The solution I proposed fulfills the same objective, with an even simpler approach by reusing what we already have in most message queues, without the need to expose the messaging infrastructure, and with sane defaults in case manual ACKs are not available (it becomes a NOOP and the responsibility goes back to the developer).
I personally don't consider it wrong for Moleculer to expose (abstracted) more of the standard functionality found in message queues. e.g. ACK handling, maybe even setting the starting point of consumption, or the ability to move the cursor to another sequence in the stream. If the capability is supported by the underlying transport, we provide a simple abstraction and let you use it. Otherwise, we can throw an error at the event handler configuration time, and noop the operations.
the event acking is an old & eternal story. Every year it appears and disappears without exact ideas. The main problem is that everybody has a concept in his mind which can solve only his problem but mostly these concepts are not universal and not good for others.
What @juanchristensen proposed that using NATS streaming ACK is the same idea. It can work only with NATS Streaming and only with disableBalancer: true. If you don't disable it, NATS always will try to send the packet to the same node (which maybe crashed).
So a higher-level solution can be a built-in Moleculer event ack solution which is independent of transporter & balancer state. Here is my RFC about it: https://github.com/moleculerjs/rfcs/issues/2 (By the way, nobody responses to help to solve the issues/questions) As you see the "Unresolved questions" it's not a trivial thing to handle the acknowledgements. And I don't know what is a good solution which can be good for the vast majority.

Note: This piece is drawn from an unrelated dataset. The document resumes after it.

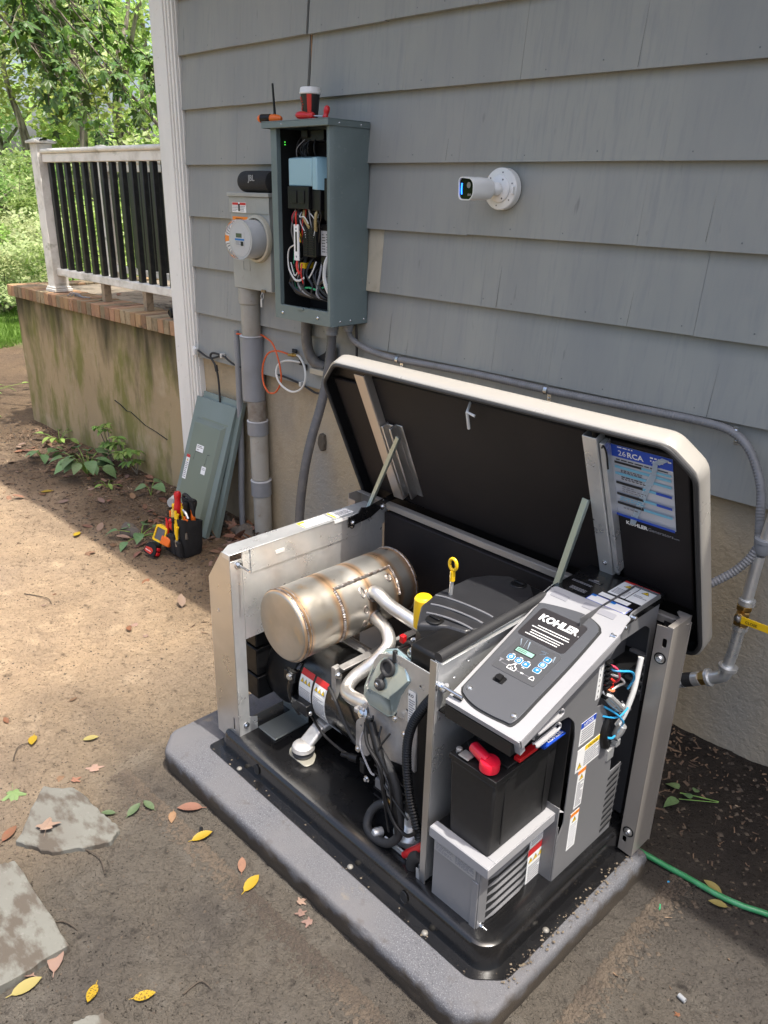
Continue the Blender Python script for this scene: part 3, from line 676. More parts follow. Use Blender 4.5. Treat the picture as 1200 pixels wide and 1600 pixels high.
plant((-3.80, -.55), 9, .13, .05, broad, 'low round-leaved weed beside the dark rock and the tool bag', 6, .62)
plant((-4.62, -.32), 5, .08, .05, small, 'tiny green weed in the mulch right of the big leafy plant', 7, .9)
plant((-6.9, -.5), 10, .35, .10, small, 'patch of small green weeds beyond the porch corner', 8, 1.5)
plant((-7.6, -.1), 12, .5, .08, small, 'loose patch of weeds on the dirt near the lawn', 9, 1.5)
t = thing('leaf_sprig', (-.684, -.34, hgt(-.684, -.34)+.01), 'plucked green sprig lying on the dark soil right of the generator', 'plant'); b = Vector(BASES[t.name])
for k, (dx, dy, a, s_) in enumerate(((-.02, .01, 1.3, .42), (.03, -.01, 1.0, .34), (.005, -.05, 2.6, .42), (.03, .02, .2, .26))):
    o = bpy.data.objects.new('leaf', broad); C.objects.link(o); o.parent = t; o.location = (dx, dy, .008+.004*k); o.rotation_euler = (.1, .1, a); o.scale = (s_,)*3
q = MB(); q.tube([b+Vector((-.01, 0, .004)), b+Vector((.04, .02, .008)), b+Vector((.10, .05, .006))], .0018, 5, smooth=3); q.tube([b+Vector((.0, -.03, .004)), b+Vector((.05, .0, .01)), b+Vector((.10, .045, .006))], .0014, 5, smooth=3); q.build('stem', m_pl2, t, fix=False)

# ---------------------------------------------------------------- litter on the ground
r = random.Random(21)
m_yel = mat('leaf_yellow', (.40, .27, .018), .5, 0, [(90, (.34, .17, .02), .62, .72, I3, 3)], trans=.25, rand=.12)
m_ysp = mat('leaf_yellow_spotted', (.38, .25, .015), .5, 0, [(160, (.10, .06, .01), .52, .60, I3, 3)], trans=.2)
m_pale = mat('leaf_pale_yellow', (.30, .25, .085), .5, 0, [(90, (.36, .26, .08), .62, .74, I3, 3)], trans=.2)
m_dry = mat('leaf_dry', (.16, .085, .048), .75, 0, [(60, (.13, .07, .04), .5, .7, I3, 3)], rand=.35, randhue=.02)
m_pink = mat('leaf_dry_pale', (.22, .145, .11), .8, 0, [(60, (.22, .14, .10), .5, .7, I3, 3)], rand=.25, randhue=.015)
m_rust = mat('leaf_rust', (.15, .068, .032), .55, 0, [(60, (.18, .06, .03), .5, .7, I3, 3)], rand=.2)
m_gl = mat('leaf_fallen_green', (.15, .22, .085), .55, 0, [(50, (.16, .25, .08), .5, .7, I3, 3)], trans=.2)
m_gd = mat('leaf_fallen_dull_green', (.075, .11, .05), .6, 0, [(50, (.09, .13, .06), .5, .7, I3, 3)], trans=.2)
ov = [(.0010, -.014), (.0014, 0), (.011, .009), (.0175, .024), (.0190, .040), (.0155, .056), (.0085, .069), (.003, .076), (0, .080)]
LMK = [(-4.93, -.30, 'the big leafy plant'), (-4.86, -.05, 'the sprigs on the porch wall'), (-3.87, -.575, 'the dark rough rock'), (-3.46, -.47, 'the tool bag'), (-3.68, -.3, 'the leaning covers'), (-3.3, -.085, 'the meter riser pipe'), (-5.45, -.38, 'the low broad weed'), (-4.28, -.2, 'the bluish seedling'), (-5.75, -.12, 'the sunlit weed'), (-4.62, -.32, 'the tiny weed'), (-2.56, -.42, 'the dark conduit behind the lid'), (-2.0, -1.85, 'the upper flagstone'), (-1.75, -2.15, 'the lower flagstone'), (-2.05, -1.5, 'the left corner of the pad'), (-.6, -1.45, 'the front corner of the pad'), (-.37, -1.02, 'the grey plug'), (-.3, -.64, 'the green hose'), (-3.5, -1.27, 'the curved twig'), (-4.12, -.765, 'the yellow leaf by the rock'), (-2.4, -1.68, 'the pair of yellow leaves'), (-5.86, .085, 'the railing post'), (-5.14, .085, 'the left support block'), (-4.6, .085, 'the right support block'), (-1.33, -1.985, 'the speckled yellow leaf'), (-2.8, -.9, 'the end panel of the generator')]
_used = {}
def place_words(x, y):
    d, lx, ly, nm = min((math.hypot(x-a, y-b), a, b, n) for a, b, n in LMK)
    v = Vector((x-lx, y-ly, 0)); rt, fw_ = v.dot(_r), v.dot(Vector((_f.x, _f.y, 0)).normalized())
    side = ('right of' if rt > 0 else 'left of') if abs(rt) > abs(fw_) else ('behind' if fw_ > 0 else 'in front of')
    return ('close ' if d < .18 else ('just ' if d < .4 else 'well '))*(side != 'behind' or True)+side+' '+nm
def leafobj(x, y, a, s_, m, label, cat='leaf', kindm='oval', z=.003, tilt=(0, 0), group='fallen leaves on the dirt', curl=.004):
    me_ = leaf_mesh('fallen_leaf_blade', ov, r.uniform(-1.8, .3), r.uniform(.1, .5), curl, m) if kindm == 'oval' else maple_mesh('fallen_leaf_blade', .045, m, .15, int(r.random()*99))
    o = bpy.data.objects.new('fallen_leaf', me_); C.objects.link(o); o.location = (x, y, hgt(x, y)+z+.004); o.rotation_euler = (tilt[0], tilt[1], a); o.scale = (s_*.80,)*3
    if label.startswith('*'):
        look = {'leaf_rust': 'rust red', 'leaf_dry': 'brown', 'leaf_dry_pale': 'pale tan'}.get(m.name, 'green')
        label = ('curled ' if abs(tilt[0])+abs(tilt[1]) > .5 else '')+('big ' if s_ > 1.15 else ('small ' if s_ < .85 else ''))+look+(' lobed' if kindm == 'maple' else ' oval')+label[1:]+' '+place_words(x, y)
        label = ' '.join(label.split()[:16])
    tag(o, label, cat, group); return o
leafobj(-2.47, -1.735, 1.05+PI, 1.0, m_yel, 'yellow leaf on the dirt at far left, left one of a pair'); leafobj(-2.33, -1.62, -.5, .85, m_pale, 'yellow leaf on the dirt, right one of a pair at far left')
leafobj(-1.665, -1.60, -.35, 1.0, m_yel, 'curled yellow-brown leaf beside the long side of the pad', curl=.01); leafobj(-1.40, -1.60, .25, 1.05, m_yel, 'yellow leaf lying in front of the middle of the pad')
leafobj(-1.55, -2.19, -.15, 1.15, m_pale, 'large pale yellow leaf below the left flagstone'); leafobj(-1.43, -2.03, .75+PI, .85, m_ysp, 'yellow leaf with black spots at the bottom of the picture'); leafobj(-1.33, -1.985, -.55, .85, m_ysp, 'curled speckled yellow leaf right of the spotted one', curl=.01)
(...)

On the other hand, if you add ack-handling logic into the producer side, it won't be loosely-coupled because you should know which ack/nack is important and whether needs to resend it or not.
This puzzlement was why I extended the middleware feature in the Moleculer to support all main methods hooking. E.g. if you want to store the emitted events into a store/DB, you just define emit & broadcast hooks in the middleware, implement the storing logic and call the next (which will execute the original built-in logic).
@juanchristensen what you described about consumer positions, replaying...etc it is what Kafka does very well. It's perfect for Event sourcing and you can use it. I know some companies who develop projects with Moleculer but they are using Kafka to transfer important events instead of Moleculer event solution. And it works properly. They didn't try to force using only Moleculer for all things.
I mean if there is a problem and there is a tool which perfectly covers it, then use it (alongside Moleculer). We shouldn't try to implement Kafka functionality into the Moleculer because it never will be as good as that.
I agree @icebob , I wasn't suggesting that we implement Kafka-like functionality into Moleculer, just making a point that most messaging transports provide their idiomatic tools to handle reliable delivery and processing of messages. In NATS Streaming that is the capability to do manual ACKs. In Kafka it's the capability to keep track of the consumer offset within one consumer group. I'm pretty sure there's a similar ACK behavior in AMQP/RabbitMQ.
I missed the RFC (but did notice the ACK part on the spec), I'll take a deeper look and try to propose solutions on that thread, thanks for pointing it out.
I think there are at least two ways to approach this within Moleculer: 1- Creating an extension to the Moleculer protocol to handle ACKs, regardless of the underlying transport that's being used. 2- Extending the transporter interface so that ACK handling can be implemented in an idiomatic way per each transporter, using the building blocks from the transporter itself.
What inclines me to the later, is the fact that many of the transporters supported have widely different guarantees and capabilities. If you reduce all the transporters to just a messaging infrastructure (because that's the common denominator), then you lose a lot of the individual benefits, and are forced to implement those capabilities within Moleculer (aka the ACK rfc). Or stop using that part of Moleculer in favor of directly using the transporter as mentioned.
If you need reliability and recoverability in the way events are handled in your system, then you should use a transport that gives you those guarantees. In my opinion, the better that Moleculer is able to capture the developer intent and requirements, the better it can help guide those decisions. e.g. if a developer tries to manually ACK an event while using a tranporter that doesn't have that capability, then could throw an error telling him to switch to a reliable transport.
Otherwise it's like using UDP and building on the application side everything needed for reliability, instead of just using TCP. (reminds me of SCTP).
The protocol v4 (which using in Moleculer 0.14) already supports event ACK, just it's not used yet: https://github.com/moleculer-framework/protocol/blob/master/4.0/PROTOCOL.md#eventack
Thank you, @juanchristensen for the kind response; really appreciate it!
Your explanation was very enlightening. I see how what you are proposing could be used to help provide more durable events and still follow Vernon's third point/practice. By providing a simple acknowledgement system around messaging you can empower the upstream context to be in charge of the local context's events themselves and the history of those events (in lieu of an event sourced system where read models are sourced from the stream itself) with the option of also tracking where any of that context's consumers may be in the stream. Tracking would, of course, be generic in this case to avoid decoupling and simply provides a means to implement an API for downstream contexts to "pick up where they left off".
I also I agree that it would makes sense to support additional configurability over the messaging abstraction in the framework. While it may not be the responsibility of the framework to (opinionatedly) solve this problem for the developer, providing some features like this would make the problem much more approachable.
@icebob I also had no idea about the RFC repository. While I wish I could find the time to be more involved in this community, I will definitely take a look though now that I know it's there.